**Task requirements:**
Retype the full set of records. Keep every character identical.

**Records for this task:**
+ + + + + + +

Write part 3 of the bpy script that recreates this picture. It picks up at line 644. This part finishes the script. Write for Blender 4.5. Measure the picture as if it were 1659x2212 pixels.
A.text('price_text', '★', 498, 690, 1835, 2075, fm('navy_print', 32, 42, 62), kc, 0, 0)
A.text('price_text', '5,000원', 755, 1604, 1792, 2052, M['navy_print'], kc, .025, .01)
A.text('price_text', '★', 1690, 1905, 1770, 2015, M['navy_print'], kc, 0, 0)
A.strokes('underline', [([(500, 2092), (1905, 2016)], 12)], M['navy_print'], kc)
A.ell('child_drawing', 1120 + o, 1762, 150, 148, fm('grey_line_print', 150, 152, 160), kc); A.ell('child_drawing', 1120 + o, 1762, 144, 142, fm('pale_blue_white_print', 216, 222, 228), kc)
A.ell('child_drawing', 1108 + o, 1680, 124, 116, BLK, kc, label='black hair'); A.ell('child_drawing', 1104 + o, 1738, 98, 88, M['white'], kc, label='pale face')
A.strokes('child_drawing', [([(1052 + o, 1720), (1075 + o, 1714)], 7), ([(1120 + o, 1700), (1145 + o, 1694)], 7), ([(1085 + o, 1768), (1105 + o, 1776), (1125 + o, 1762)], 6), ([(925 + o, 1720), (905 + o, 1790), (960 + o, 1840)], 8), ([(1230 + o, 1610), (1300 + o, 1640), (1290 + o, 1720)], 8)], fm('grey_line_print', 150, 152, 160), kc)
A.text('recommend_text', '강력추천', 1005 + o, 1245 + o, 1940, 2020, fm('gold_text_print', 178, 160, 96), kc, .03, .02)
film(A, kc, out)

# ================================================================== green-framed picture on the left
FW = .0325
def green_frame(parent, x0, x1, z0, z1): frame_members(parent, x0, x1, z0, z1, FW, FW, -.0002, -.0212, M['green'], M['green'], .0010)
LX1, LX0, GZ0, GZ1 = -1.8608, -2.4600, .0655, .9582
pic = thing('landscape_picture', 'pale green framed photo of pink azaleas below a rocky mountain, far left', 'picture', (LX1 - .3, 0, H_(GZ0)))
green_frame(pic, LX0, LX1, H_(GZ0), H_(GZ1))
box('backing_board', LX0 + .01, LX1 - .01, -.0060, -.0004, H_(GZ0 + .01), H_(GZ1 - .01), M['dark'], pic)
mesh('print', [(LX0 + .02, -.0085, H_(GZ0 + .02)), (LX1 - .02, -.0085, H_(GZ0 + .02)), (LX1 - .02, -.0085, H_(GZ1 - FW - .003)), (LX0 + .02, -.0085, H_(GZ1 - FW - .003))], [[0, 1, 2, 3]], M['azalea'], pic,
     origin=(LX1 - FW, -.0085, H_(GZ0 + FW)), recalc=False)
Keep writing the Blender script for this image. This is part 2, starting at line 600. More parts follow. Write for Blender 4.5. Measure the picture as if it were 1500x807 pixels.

+ + + + + + +

**In response:**
Write part 3 of the bpy script that recreates this picture. It picks up at line 644. This part finishes the script. Write for Blender 4.5. Measure the picture as if it were 1659x2212 pixels.
A.text('price_text', '★', 498, 690, 1835, 2075, fm('navy_print', 32, 42, 62), kc, 0, 0)
A.text('price_text', '5,000원', 755, 1604, 1792, 2052, M['navy_print'], kc, .025, .01)
A.text('price_text', '★', 1690, 1905, 1770, 2015, M['navy_print'], kc, 0, 0)
A.strokes('underline', [([(500, 2092), (1905, 2016)], 12)], M['navy_print'], kc)
A.ell('child_drawing', 1120 + o, 1762, 150, 148, fm('grey_line_print', 150, 152, 160), kc); A.ell('child_drawing', 1120 + o, 1762, 144, 142, fm('pale_blue_white_print', 216, 222, 228), kc)
A.ell('child_drawing', 1108 + o, 1680, 124, 116, BLK, kc, label='black hair'); A.ell('child_drawing', 1104 + o, 1738, 98, 88, M['white'], kc, label='pale face')
A.strokes('child_drawing', [([(1052 + o, 1720), (1075 + o, 1714)], 7), ([(1120 + o, 1700), (1145 + o, 1694)], 7), ([(1085 + o, 1768), (1105 + o, 1776), (1125 + o, 1762)], 6), ([(925 + o, 1720), (905 + o, 1790), (960 + o, 1840)], 8), ([(1230 + o, 1610), (1300 + o, 1640), (1290 + o, 1720)], 8)], fm('grey_line_print', 150, 152, 160), kc)
A.text('recommend_text', '강력추천', 1005 + o, 1245 + o, 1940, 2020, fm('gold_text_print', 178, 160, 96), kc, .03, .02)
film(A, kc, out)

# ================================================================== green-framed picture on the left
FW = .0325
def green_frame(parent, x0, x1, z0, z1): frame_members(parent, x0, x1, z0, z1, FW, FW, -.0002, -.0212, M['green'], M['green'], .0010)
LX1, LX0, GZ0, GZ1 = -1.8608, -2.4600, .0655, .9582
pic = thing('landscape_picture', 'pale green framed photo of pink azaleas below a rocky mountain, far left', 'picture', (LX1 - .3, 0, H_(GZ0)))
green_frame(pic, LX0, LX1, H_(GZ0), H_(GZ1))
box('backing_board', LX0 + .01, LX1 - .01, -.0060, -.0004, H_(GZ0 + .01), H_(GZ1 - .01), M['dark'], pic)
mesh('print', [(LX0 + .02, -.0085, H_(GZ0 + .02)), (LX1 - .02, -.0085, H_(GZ0 + .02)), (LX1 - .02, -.0085, H_(GZ1 - FW - .003)), (LX0 + .02, -.0085, H_(GZ1 - FW - .003))], [[0, 1, 2, 3]], M['azalea'], pic,
     origin=(LX1 - FW, -.0085, H_(GZ0 + FW)), recalc=False)
Keep writing the Blender script for this image. This is part 2, starting at line 600. More parts follow. Write for Blender 4.5. Measure the picture as if it were 1500x807 pixels.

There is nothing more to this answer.